Kendatipun begitu, aku lebih memilih untuk tetap diam. Lebih kurang dua tahun kita singgah dalam pelbagai peristiwa, bertukar segala hal-hal kecil yang kita miliki, namun lagi-lagi aku tak pernah benar-benar jujur tentang apa yang bersemayam di dalam hatiku. Bahkan ketika kamu mulai dekat dengan orang lain—seseorang yang jauh lebih berani, lebih fasih mengekspresikan rasa, dan lebih mudah disenangi banyak orang—sedangkan aku masih menggenggam harapanku sendiri, sekalipun yang tersisa hanya serupa titik embun di ujung daun yang siap jatuh kapan saja.
Aku sadar, perangai hatiku selalu gamang. Aku bukan tipe orang yang mudah diajak berdiskusi. Bahkan berbincang empat mata denganmu saja, aku gemetar. Raut wajahku terlalu jujur, tak pandai menyamarkan rasa. Dunia bisa membacanya, bahkan tanpa aku perlu berkata. Karena itu aku memilih diam. Bagiku diam serupa benteng, menjadi satu-satunya perlindungan agar hatiku tidak mudah timpa oleh luka. Diam yang kadang terasa sesak, namun juga menjadi satu-satunya cara agar aku tetap bisa bertahan.
Hingga pada akhirnya, aku memutuskan untuk menghilang. Aku coba untuk menghindari segala bentuk interaksi denganmu, karena aku tidak tega terus mengusikmu yang sudah semringah bersama orang lain. Aku menutup pintu rapat-rapat: memutus jalin komunikasi, menghilang dari sapa, bahkan berbohong ketika kamu mencariku. Aku hanya bisa berkata bahwa aplikasi pesan milikku sedang dihapus, padahal kenyataannya aku hanya tak tahu bagaimana cara mengendalikan cemburu yang kadung menjalar, menuntut ruang terlalu besar di relungku. Aku gegabah, aku jengah, tapi itulah satu-satunya cara yang kupikir bisa menghindarkanku dari keterlukaan yang lebih berat lagi kala itu.
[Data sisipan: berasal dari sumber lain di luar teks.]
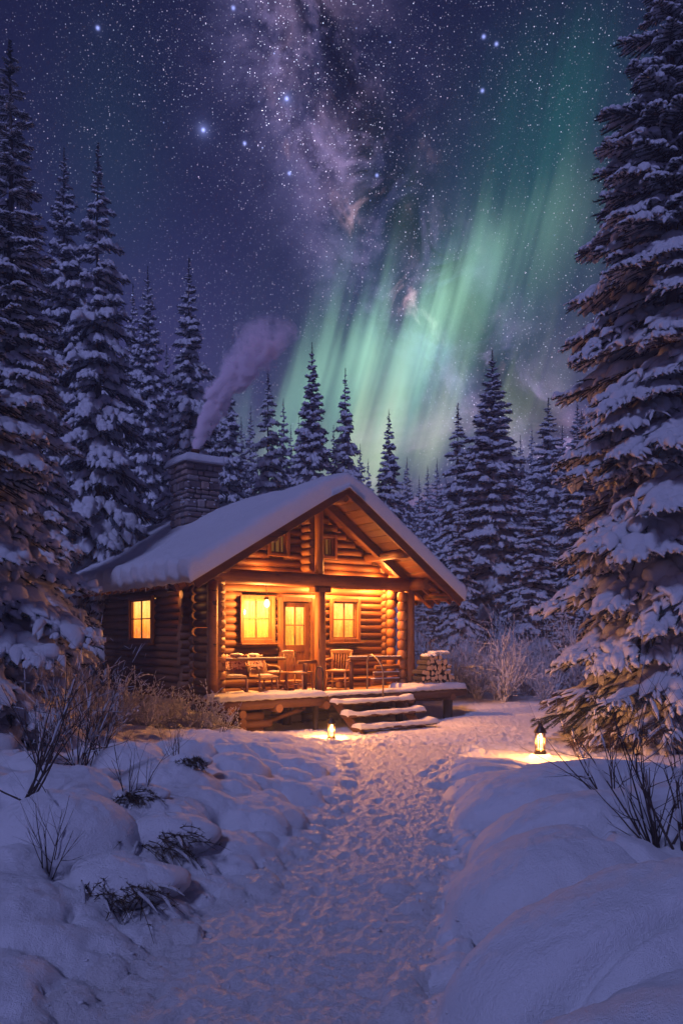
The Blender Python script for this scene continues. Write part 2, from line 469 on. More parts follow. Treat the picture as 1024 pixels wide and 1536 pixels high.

Namun pada realitasnya aku luluh juga. Aku memilih untuk membuka kembali pintu yang sempat kututup rapat-rapat. Kita pun kembali berbincang seolah tak pernah ada jarak sebelumnya. Masih terekam jelas, kala itu Desember menjelang Januari, hanya beberapa bulan lagi menjelang musim ujian perguruan tinggi. Dari sekian banyak teman sekelas yang mengikuti tes di universitas yang sama, hanya kita berdua yang kebetulan ditempatkan di gedung yang sama. Sebuah kebetulan yang terlalu magis untuk disebut kebetulan semata. Mungkin itu adalah cara semesta untuk mengingatkanku, bahwa rasa ini memang tulen, tidak dubuat-buat, dan sudah terpatri teramat dalam.
Namun, kini semua yang tersisa hanyalah fragmen-fragmen yang masih tersimpan rapi di dalam Hippocampus-ku. Namun ada satu hal yang tetap pasti: aku masih tetap menyukaimu, dengan kadar yang tulus, bahkan ketika aku terlalu pengecut untuk mengatakannya secara langsung. Aku hanya berharap, kamu pernah sedikit saja mengingat, bahwa ada seseorang yang menjadikanmu sebagai alasan untuk tersenyum diam-diam setiap hari, selama lebih kurang dua tahun. Cukuplah jika kenangan ini bisa hidup sebagai himne kecil dalam memorimu—selayaknya ode yang tidak akan pernah usai.